If you enable the "View Right Margin" in your IDE of choice, it is likely that it will default to 80 characters. I tend to change it to 120 for no reason other than it was the standard at a company I was with a few years back, and no other company has told me to do it differently.
My question is, are there any studies that actually show 80 characters to be the optimal maximum width for code readability, or is this value just a "that's the way it's always been" and no one really knows why it is that way? And, should the width of a line of code be part of your coding standard?
Maybe the 80 characters is also a good point to avoid these bad getter chains:
if you limit it to 80 characters, maybe someone would localize these variables and do null check etc, but maybe most programmers would let them wrap in the next row. i don't know
Beside that, 80 characters are great as starblue mentioned. This should defenitely goes into the coding standards.
I distinctly remember reading somewhere (I think it was in Agile Documentation) that for optimal readability a document's width should be about two alphabets, or 60-70 characters. I think the old terminals' line width came in part from that old typographical rule.
To the best of my knowledge the 80 character is used as a coding standard to maintain compatibility with command line editors (default terminal width is typically 80 characters). With modern IDEs and large screen resolutions 80 characters is probably not "optimal", but for many developers maintaining readability in the terminal is essential. For that reason it is not likely that 80 character width will be replaced as the de facto standard for code width anytime soon.

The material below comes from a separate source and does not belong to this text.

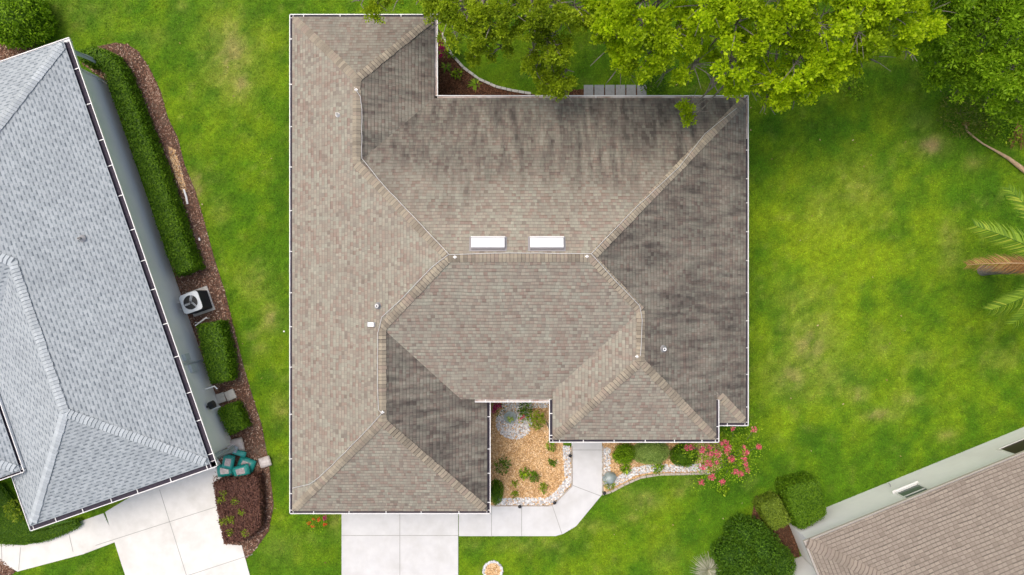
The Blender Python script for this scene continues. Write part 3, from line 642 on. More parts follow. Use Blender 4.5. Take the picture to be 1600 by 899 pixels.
# ------------------------------------------------------------------ beds
def scatter_poly(poly, n, seed=1):
    r_ = np.random.default_rng(seed); a = np.array([(p[0], p[1]) for p in poly]); lo, hi = a.min(0), a.max(0); out = np.zeros((0, 2))
    while len(out) < n:
        q_ = lo+(hi-lo)*r_.random((n*2, 2)); q_ = q_[inpoly(q_[:, 0], q_[:, 1], poly)]; out = np.concatenate([out, q_])
    return out[:n]
def bed(name, pts, mt, n=0, chip=None, sz=(.06, .025), z=.012, seed=1, lump=.03, excl=True, chipname='mulch'):
    pp = PL(pts); pol = [(p.x, p.y) for p in pp]
    if excl: EXCL.append(pol)
    mb = MB(); mb.poly([(x, y, z) for x, y in pol]); mb.build(name, mt, kind='structure')
    if n:
        r_ = np.random.default_rng(seed+50); q_ = scatter_poly(pol, n, seed); ang_ = r_.random(n)*6.283; L = sz[0]*(.5+r_.random(n)); Wd_ = sz[1]*(.6+.8*r_.random(n))
        zz = z+.008+r_.random(n)*lump; tx = np.stack([np.cos(ang_), np.sin(ang_), (r_.random(n)-.5)*.6], 1); ty = np.stack([-np.sin(ang_), np.cos(ang_), (r_.random(n)-.5)*.6], 1)
        c = np.stack([q_[:, 0], q_[:, 1], zz], 1); a_, b_ = tx*L[:, None]/2, ty*Wd_[:, None]/2
        Vv = np.stack([c-a_-b_, c+a_-b_*.7, c+a_*.8+b_, c-a_+b_*.6], 1).reshape(-1, 3)
        link(chipname, np_mesh(chipname, Vv, 4, r_.random(n)), chip, kind='stuff')
MS = [(158, 72), (180, 67), (200, 70), (216, 80), (234, 107), (251, 142), (263, 185), (278, 215), (288, 255), (306, 300), (319, 345), (334, 400), (353, 460), (365, 510), (379, 565), (392, 610), (408, 660), (420, 720), (428, 790), (420, 830), (400, 858), (384, 874), (376, 852), (350, 852), (332, 750), (345, 705), (352, 690), (300, 520), (250, 350), (170, 130), (128, 100), (140, 78)]
bed('mulch_bed', MS, M['mulch_brown'], 16000, M['chip_brown'], (.075, .03), seed=2)
CB = [(760, 626), (860, 626), (880, 696), (892, 700), (892, 758), (864, 787), (856, 789), (758, 789)]
bed('sandy_patch', [(262, 228), (275, 235), (283, 262), (293, 300), (286, 302), (276, 280), (268, 255)], M['soil'], 500, M['chip_tan'], z=.018, seed=21, excl=False)
bed('sandy_patch', [(232, 105), (246, 135), (256, 165), (244, 160), (230, 125)], M['soil'], 900, M['chip_brown'], z=.018, seed=22, excl=False)
bed('mulch_bed', CB, M['mulch_tan'], 15000, M['chip_tan'], (.065, .026), seed=3)
RB = [(941, 690), (1130, 690), (1128, 730), (1108, 739), (1060, 740), (1010, 741), (985, 750), (960, 765), (943, 770)]
bed('mulch_bed', RB, M['mulch_tan'], 7000, M['chip_tan'], (.065, .026), seed=4)
NBd = [(676, 40), (692, 52), (705, 84), (722, 105), (748, 124), (790, 140), (840, 149), (920, 138), (1010, 138), (1010, 162), (676, 162)]
bed('mulch_bed', NBd, M['mulch_dark'], 9000, M['chip_dark'], (.07, .03), seed=5)
TL = [(-60, 40), (40, 40), (64, 44), (72, 60), (40, 84), (0, 100), (-60, 120)]
bed('mulch_bed', TL, M['mulch_brown'], 4000, M['chip_brown'], (.07, .03), seed=6)
BL = [(-40, 868), (0, 872), (26, 892), (10, 905), (-40, 905)]
bed('mulch_bed', BL, M['mulch_brown'], 1500, M['chip_brown'], seed=7)
RB2 = [(1180, 775), (1280, 770), (1286, 790), (1240, 825), (1250, 870), (1230, 872), (1250, 905), (1125, 930), (1125, 900), (1165, 860)]
bed('mulch_bed', RB2, M['mulch_dark'], 5000, M['chip_dark'], (.06, .025), seed=8)
TR = [(1455, 150), (1470, 175), (1500, 196), (1560, 195), (1640, 190), (1640, 110), (1450, 110)]
#bed('leaf_litter', TR, M['mulch_dark'], 2500, M['chip_dark'], (.06, .03), seed=9, excl=False, chipname='fallen_leaves')
# stones
def icos():
    bm = bmesh.new(); bmesh.ops.create_icosphere(bm, subdivisions=1, radius=1); v = np.array([tuple(x.co) for x in bm.verts]); f = np.array([[y.index for y in x.verts] for x in bm.faces]); bm.free(); return v, f
IV, IF = icos()
def stones(name, pts2, size, mt, z=.02, seed=1, **k):
    r_ = np.random.default_rng(seed); n = len(pts2); s = size*(.55+.9*r_.random((n, 1)))*np.stack([1+.4*r_.random(n), np.ones(n), .5+.3*r_.random(n)], 1)
    a_ = r_.random(n)*6.28; V0 = IV[None]*s[:, None, :]*(1+.18*(r_.random((n, len(IV), 1))-.5)); ca, sa = np.cos(a_)[:, None], np.sin(a_)[:, None]
    X = V0[..., 0]*ca-V0[..., 1]*sa+pts2[:, 0:1]; Y = V0[..., 0]*sa+V0[..., 1]*ca+pts2[:, 1:2]; Zz = V0[..., 2]+z+(r_.random(n)*.03)[:, None]
    A = np.stack([X, Y, Zz], -1); T = A[:, IF].reshape(-1, 3)
    return link(name, np_mesh(name, T, 3, np.repeat(r_.random(n), len(IF))), mt, kind='stuff', **k)
def ribbon_pts(pts, wd, n, seed=1):
    pp = PL(pts); r_ = np.random.default_rng(seed); seg = [(pp[i+1]-pp[i]).length for i in range(len(pp)-1)]; out = []
    for i in r_.choice(len(seg), n, p=np.array(seg)/sum(seg)):
        t = r_.random(); p_ = pp[i].lerp(pp[i+1], t); d_ = (pp[i+1]-pp[i]).normalized(); s = (r_.random()-.5)*wd; out.append((p_.x-d_.y*s, p_.y+d_.x*s))
    return np.array(out)
stones('white_stones', ribbon_pts([(885, 697), (886, 725), (889, 750), (872, 772), (857, 783), (815, 783), (775, 784)], .3, 1500, 3), .03, M['pebble'], seed=11)
stones('white_stones', ribbon_pts([(948, 700), (947, 735), (948, 758), (975, 746), (990, 737), (1020, 731), (1060, 731), (1105, 730)], .33, 1700, 5), .03, M['pebble'], seed=12)
th = rng.random(1500)*6.283; rr_ = np.sqrt(rng.random(1500))*.74; cc = P(803, 660)
stones('white_stones', np.stack([cc.x+np.cos(th)*rr_*1.05, cc.y+np.sin(th)*rr_], 1), .03, M['pebble'], seed=13)
stones('white_stones', ribbon_pts([(785, 632), (856, 632)], .3, 400, 6), .03, M['pebble'], seed=14)
th = rng.random(260)*6.283; cc = P(770, 892)
stones('white_stones', np.stack([cc.x+np.cos(th)*(.36+.07*rng.random(260)), cc.y+np.sin(th)*(.36+.07*rng.random(260))], 1), .035, M['pebble'], seed=15)
bed('mulch_bed', [(770+13*math.cos(a), 892+13*math.sin(a)) for a in np.linspace(0, 6.28, 16)[:-1]], M['mulch_tan'], 700, M['chip_tan'], seed=10)
def edging(pts, label, r=.045, z=.03, mt='edging'):
    pp = PL(pts, 0); mb = MB(); fine = []
    for i in range(len(pp)-1):
        n = max(1, int((pp[i+1]-pp[i]).length/.22))
        for k in range(n):
            a = pp[i].lerp(pp[i+1], k/n); b = pp[i].lerp(pp[i+1], (k+.93)/n); mb.bar(a+Vector((0, 0, z)), b+Vector((0, 0, z+random.uniform(-.004, .004))), r*2, .09)
    return mb.build('bed_edging', M[mt], bevel=.012, label=label, cat='edging')
edging([(893.5, 697), (893.5, 759), (864, 788.5), (857, 790), (766, 790)], 'low brown stone edging between the golden mulch courtyard and the path', .03)
edging([(941, 772), (955, 768), (975, 757), (1000, 746), (1030, 741), (1080, 740), (1110, 739)], 'curved stone edging between the flower bed and the front lawn', .05)
edging([(942, 697), (942, 768)], 'straight stone edging along the right side of the front path', .03)
edging([(692, 52), (697, 72), (706, 86), (724, 106), (748, 124), (775, 136), (800, 142), (830, 147)], 'pale curved edging of the bed under the trees behind the house', .055, mt='pad')
# stepping pavers behind the house
for i in range(6):
    a = 912+i*16.6; pp = PL([(a, 133), (a+15, 133), (a+15, 152), (a, 152)]); EXCL.append([(p.x, p.y) for p in pp]); mb = MB(); c_ = (pp[0]+pp[2])/2
    mb.box((c_.x, c_.y, .035), (.41, .5, .05)); mb.build('stepping_stone', M['paver'], bevel=.008, label='pale paver by the rear wall, ' + ['at the left end of the row', 'second from the left end', 'third from the left end', 'third from the right end', 'second from the right end', 'at the right end, partly under leaves'][i], cat='paver', group='stepping stones behind the house')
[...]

And to answer your final question, yes, code width as well as any other characteristic which will affect your code's readability should be addressed in your coding standards.
Have mercy on the programmers who have to maintain your software later and stick to a limit of 80 characters.
Reasons to prefer 80:
Readable with a larger font on laptops
Leaves space for putting two versions side by side for comparison
Leaves space for navigation views in the IDE
Prints without arbitrarily breaking lines (also applies to email, web pages, ...)
Limits the complexity in one line
Limits indentation which in turn limits complexity of methods / functions
Yes, it should be part of the coding standard.